If the rule takes away a vested right, it is not procedural. If the rule creates a right such as the right to appeal, it may be classified as a substantive matter; but if it operates as a means of implementing an existing right then the rule deals merely with procedure.

In the situation under consideration, a transfer by the Supreme Court, in the exercise of its rule-making power, of pending cases involving a review of decisions of the Office of the Ombudsman in administrative disciplinary actions to the Court of Appeals which shall now be vested with exclusive appellate jurisdiction thereover, relates to procedure only. 

This is so because it is not the right to appeal of an aggrieved party which is affected by the law. That right has been preserved. Only the procedure by which the appeal is to be made or decided has been changed. The rationale for this is that litigant has a vested right in a particular remedy, which may be changed by substitution without impairing vested rights, hence he can have none in rules of procedure which relate to the remedy.

Furthermore, it cannot be said that transfer of appellate jurisdiction to the Court of Appeals in this case is an act of creating a new right of appeal because such power of the Supreme Court to transfer appeals to subordinate appellate courts is purely a procedural and not a substantive power.

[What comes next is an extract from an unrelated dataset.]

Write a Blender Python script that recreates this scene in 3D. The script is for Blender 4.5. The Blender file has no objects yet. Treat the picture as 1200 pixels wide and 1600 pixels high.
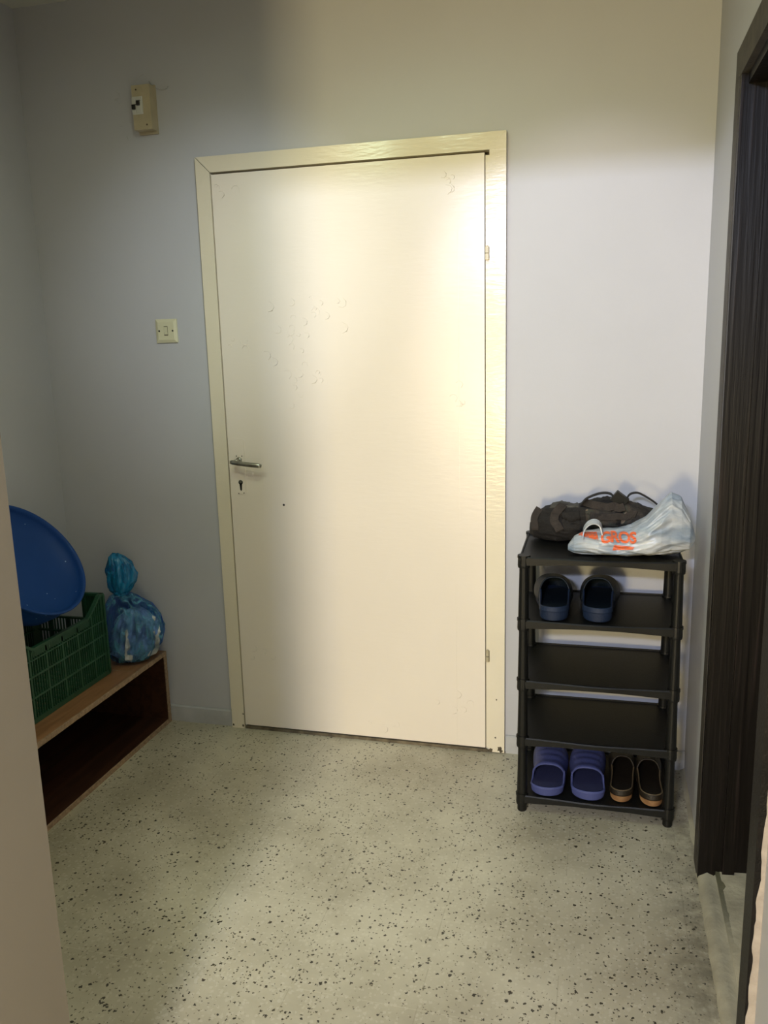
import bpy, bmesh, math, random
from mathutils import Vector, Matrix, noise, Euler
from mathutils.bvhtree import BVHTree
random.seed(7)
C = bpy.context.scene
COL = C.collection
PI = math.pi

# ------------------------------------------------------------------ camera, light, exposure
cam_d = bpy.data.cameras.new('camera')
cam = bpy.data.objects.new('camera', cam_d); COL.objects.link(cam)
cam.location = (1.3685, -2.7886, 1.4605)
cam.rotation_euler = (1.3677, 0.0258, 0.2551)
cam_d.sensor_fit = 'VERTICAL'; cam_d.sensor_height = 24.0
cam_d.lens = 24.0 * 1310.4 / 1600.0
cam_d.clip_start = 0.02
C.camera = cam

C.view_settings.view_transform = 'Standard'
C.view_settings.look = 'None'
C.view_settings.exposure = 0.0
C.view_settings.gamma = 1.0
C.view_settings.use_curve_mapping = False

w = bpy.data.worlds.new('world'); C.world = w; w.use_nodes = True
w.node_tree.nodes['Background'].inputs[0].default_value = (0.75, 0.85, 1.0, 1)
w.node_tree.nodes['Background'].inputs[1].default_value = 0.35

def aim(o, loc, target):
    o.location = loc; o.rotation_euler = (Vector(target) - Vector(loc)).to_track_quat('-Z', 'Y').to_euler()
def area_light(name, loc, target, sx, sy, power, color, spread=180):
    d = bpy.data.lights.new(name, 'AREA'); d.shape = 'RECTANGLE'; d.size = sx; d.size_y = sy
    d.energy = power; d.color = color; d.spread = math.radians(spread)
    o = bpy.data.objects.new(name, d); COL.objects.link(o); aim(o, loc, target)
    return o
def spot_light(name, loc, target, angle, blend, radius, power, color):
    d = bpy.data.lights.new(name, 'SPOT'); d.spot_size = math.radians(angle); d.spot_blend = blend; d.shadow_soft_size = radius
    d.energy = power; d.color = color
    o = bpy.data.objects.new(name, d); COL.objects.link(o); aim(o, loc, target)
    return o
LIGHTS = [
 # hall lamp inferred from the handle's shadow, then an added unseen fill
 ('A', 'hall_ceiling_lamp', (0.10, -1.45, 2.45), (0.10, -1.45, 0), 0.12, 0.12, 3.3, (1.0, 0.90, 0.62)),
 ('A', 'middle_ceiling_fill', (0.70, -1.2, 2.50), (0.7, -1.2, 0), 0.12, 0.12, 5.6, (0.80, 1.0, 0.74)),
 # added spots without fixtures, cones shaped to match the brightness pattern
 ('S', 'hall_spot_fill', (0.20, -1.55, 2.45), (0.95, 0, 1.15), 70, .5, .05, 9.6, (0.75, 1.0, 0.72)),
 ('S', 'floor_spot_fill', (0.55, -1.62, 2.45), (0.70, -0.9, 0), 28, .8, .05, 36, (0.92, 1.0, 0.78)),
 ('S', 'corner_spot_fill', (1.00, -1.4, 2.5), (1.35, 0, 1.45), 45, .6, .05, 30, (1.0, 0.88, 0.95)),
 ('S', 'door_spot_fill', (1.00, -1.6, 2.3), (0.12, 0, 1.66), 38, 1.0, .04, 48, (0.83, 0.90, 1.0)),
 # added unseen area lights behind the camera, fitted to the hall's brightness
 ('A', 'corridor_low_fill', (0.75, -4.7, 0.9), (0.80, 0, 0.9), 0.4, 0.6, 80, (1.0, 0.80, 0.40)),
 ('A', 'corridor_high_fill', (0.85, -4.6, 2.30), (0.9, 0, 1.9), 0.4, 0.12, 88, (0.66, 0.74, 1.0)),
]
for L_ in LIGHTS:
    (area_light if L_[0] == 'A' else spot_light)(*L_[1:])

# ------------------------------------------------------------------ dimensions
H = 2.62; XL = -0.665; XR = 1.659; YF = -1.73; XC = 0.5; YE = -4.9
DW = 1.0516; DH = 2.08                      # back door casing outer size
D2A, D2B, D2H = -0.592, -1.300, 2.022         # side doorway opening

# ------------------------------------------------------------------ materials
def nt(m): return m.node_tree.nodes, m.node_tree.links
def mat(name, col, rough=0.6, var=0.06, vscale=6.0, bump=0.0, bscale=60.0, spec=0.5, metal=0.0, col2=None, stretch=None, coat=0.0, trans=0.0, sss=0.0):
    m = bpy.data.materials.new(name); m.use_nodes = True
    N, L = nt(m); b = N['Principled BSDF']
    tc = N.new('ShaderNodeTexCoord'); mp = N.new('ShaderNodeMapping'); L.new(tc.outputs['Object'], mp.inputs[0])
    if stretch: mp.inputs['Scale'].default_value = stretch
    n = N.new('ShaderNodeTexNoise'); n.inputs['Scale'].default_value = vscale; n.inputs['Detail'].default_value = 6
    L.new(mp.outputs[0], n.inputs['Vector'])
    r = N.new('ShaderNodeValToRGB')
    c2 = col2 if col2 else tuple(max(0, c * (1 - var * 2)) for c in col)
    r.color_ramp.elements[0].position = 0.32; r.color_ramp.elements[0].color = (*c2, 1)
    r.color_ramp.elements[1].position = 0.68; r.color_ramp.elements[1].color = (*col, 1)
    L.new(n.outputs['Fac'], r.inputs[0]); L.new(r.outputs[0], b.inputs['Base Color'])
    b.inputs['Roughness'].default_value = rough; b.inputs['Metallic'].default_value = metal
    b.inputs['Specular IOR Level'].default_value = spec
    b.inputs['Coat Weight'].default_value = coat
    b.inputs['Transmission Weight'].default_value = trans
    if bump > 0:
        n2 = N.new('ShaderNodeTexNoise'); n2.inputs['Scale'].default_value = bscale; n2.inputs['Detail'].default_value = 4
        L.new(mp.outputs[0], n2.inputs['Vector'])
        bp = N.new('ShaderNodeBump'); bp.inputs['Strength'].default_value = bump; bp.inputs['Distance'].default_value = 0.004
        L.new(n2.outputs['Fac'], bp.inputs['Height']); L.new(bp.outputs[0], b.inputs['Normal'])
    return m

def math_node(N, L, op, a, b=None, clamp=False):
    n = N.new('ShaderNodeMath'); n.operation = op; n.use_clamp = clamp
    for i, v in enumerate((a, b)):
        if v is None: continue
        if isinstance(v, (int, float)): n.inputs[i].default_value = v
        else: L.new(v, n.inputs[i])
    return n.outputs[0]

def mixc(N, L, fac, c1, c2):
    n = N.new('ShaderNodeMix'); n.data_type = 'RGBA'
    if isinstance(fac, (int, float)): n.inputs[0].default_value = fac
    else: L.new(fac, n.inputs[0])
    for i, v in ((6, c1), (7, c2)):
        if isinstance(v, tuple): n.inputs[i].default_value = (*v, 1)
        else: L.new(v, n.inputs[i])
    return n.outputs[2]

def terrazzo():
    m = bpy.data.materials.new('terrazzo'); m.use_nodes = True
    N, L = nt(m); b = N['Principled BSDF']
    tc = N.new('ShaderNodeTexCoord'); P = tc.outputs['Object']
    wn = N.new('ShaderNodeTexNoise'); wn.inputs['Scale'].default_value = 210; L.new(P, wn.inputs['Vector'])
    add = N.new('ShaderNodeVectorMath'); add.operation = 'MULTIPLY_ADD'
    L.new(wn.outputs['Color'], add.inputs[0]); add.inputs[1].default_value = (0.011, 0.011, 0.0); L.new(P, add.inputs[2])
    n1 = N.new('ShaderNodeTexNoise'); n1.inputs['Scale'].default_value = 2.6; n1.inputs['Detail'].default_value = 7; n1.inputs['Roughness'].default_value = .6
    L.new(P, n1.inputs['Vector'])
    r = N.new('ShaderNodeValToRGB'); e = r.color_ramp.elements
    e[0].position = .34; e[0].color = (0.35, 0.315, 0.225, 1); e[1].position = .66; e[1].color = (0.55, 0.51, 0.385, 1)
    L.new(n1.outputs['Fac'], r.inputs[0]); c = r.outputs[0]
    # marble grains, light and mid
    v0 = N.new('ShaderNodeTexVoronoi'); v0.inputs['Scale'].default_value = 95; L.new(add.outputs[0], v0.inputs['Vector'])
    s0 = N.new('ShaderNodeSeparateColor'); L.new(v0.outputs['Color'], s0.inputs[0])
    g = math_node(N, L, 'MULTIPLY', math_node(N, L, 'LESS_THAN', v0.outputs['Distance'], .42), math_node(N, L, 'GREATER_THAN', s0.outputs[0], .55))
    c = mixc(N, L, math_node(N, L, 'MULTIPLY', g, .20), c, (0.68, 0.65, 0.53))
    # dark chips: three sizes
    dens = N.new('ShaderNodeTexNoise'); dens.inputs['Scale'].default_value = 5.0; dens.inputs['Detail'].default_value = 3; L.new(P, dens.inputs['Vector'])
    mask = None
    for sc, th, dn, col in ((66, .32, .73, (0.014, 0.011, 0.005)), (105, .38, .70, (0.018, 0.014, 0.007)), (40, .22, .90, (0.03, 0.02, 0.01)), (170, .42, .74, (0.10, 0.085, 0.05))):
        v = N.new('ShaderNodeTexVoronoi'); v.inputs['Scale'].default_value = sc; L.new(add.outputs[0], v.inputs['Vector'])
        s = N.new('ShaderNodeSeparateColor'); L.new(v.outputs['Color'], s.inputs[0])
        size = math_node(N, L, 'MULTIPLY', s.outputs[1], th)
        a = math_node(N, L, 'LESS_THAN', v.outputs['Distance'], size)
        dd = math_node(N, L, 'SUBTRACT', dn + .22, math_node(N, L, 'MULTIPLY', dens.outputs['Fac'], .45))
        k = math_node(N, L, 'MULTIPLY', a, math_node(N, L, 'GREATER_THAN', s.outputs[0], dd))
        c = mixc(N, L, math_node(N, L, 'MULTIPLY', k, .95), c, col)
    # faint joints of 42 cm tiles
    sp = N.new('ShaderNodeSeparateXYZ'); L.new(P, sp.inputs[0])
    jw = N.new('ShaderNodeTexNoise'); jw.inputs['Scale'].default_value = 3.0; L.new(P, jw.inputs['Vector'])
    for ax, off in ((0, 0.698), (1, -0.63)):
        x = math_node(N, L, 'SUBTRACT', sp.outputs[ax], off)
        f = math_node(N, L, 'ABSOLUTE', math_node(N, L, 'SUBTRACT', math_node(N, L, 'FRACT', math_node(N, L, 'ADD', math_node(N, L, 'DIVIDE', x, .30), 10.5)), .5))
        k = math_node(N, L, 'MULTIPLY', math_node(N, L, 'LESS_THAN', f, .0045), math_node(N, L, 'GREATER_THAN', jw.outputs['Fac'], .5))
        c = mixc(N, L, math_node(N, L, 'MULTIPLY', k, .22), c, (0.17, 0.15, 0.10) if ax == 0 else (0.62, 0.58, 0.44))
    # grime by the right wall
    gn = N.new('ShaderNodeTexNoise'); gn.inputs['Scale'].default_value = 14; gn.inputs['Detail'].default_value = 8; gn.inputs['Roughness'].default_value = .7
    L.new(P, gn.inputs['Vector'])
    near = math_node(N, L, 'MULTIPLY', math_node(N, L, 'SUBTRACT', sp.outputs[0], 1.50), 7.0, True)
    gr = math_node(N, L, 'MULTIPLY', near, math_node(N, L, 'MULTIPLY', math_node(N, L, 'SUBTRACT', gn.outputs['Fac'], .38), 4.5, True), True)
    c = mixc(N, L, math_node(N, L, 'MULTIPLY', gr, .75), c, (0.11, 0.10, 0.07))
    L.new(c, b.inputs['Base Color']); b.inputs['Roughness'].default_value = .42
    rn = N.new('ShaderNodeMapRange'); L.new(n1.outputs['Fac'], rn.inputs[0]); rn.inputs[3].default_value = .30; rn.inputs[4].default_value = .55
    L.new(rn.outputs[0], b.inputs['Roughness'])
    bp = N.new('ShaderNodeBump'); bp.inputs['Strength'].default_value = .12; bp.inputs['Distance'].default_value = .003
    L.new(gn.outputs['Fac'], bp.inputs['Height']); L.new(bp.outputs[0], b.inputs['Normal'])
    return m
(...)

Neither can we consider such transfer as impairing a vested right because the parties have still a remedy and still a competent tribunal to administer that remedy.

WHEREFORE, Section 27 of Republic Act No. 6770 (Ombudsman Act of 1989), together with Section 7, Rule III of Administrative Order No. 07 (Rules of Procedure of the Office of the Ombudsman), and any other provision of law or issuance implementing the aforesaid Act and insofar as they provide for appeals in administrative disciplinary cases from the Office of the Ombudsman to the Supreme Court, are hereby declared INVALID and of no further force and effect.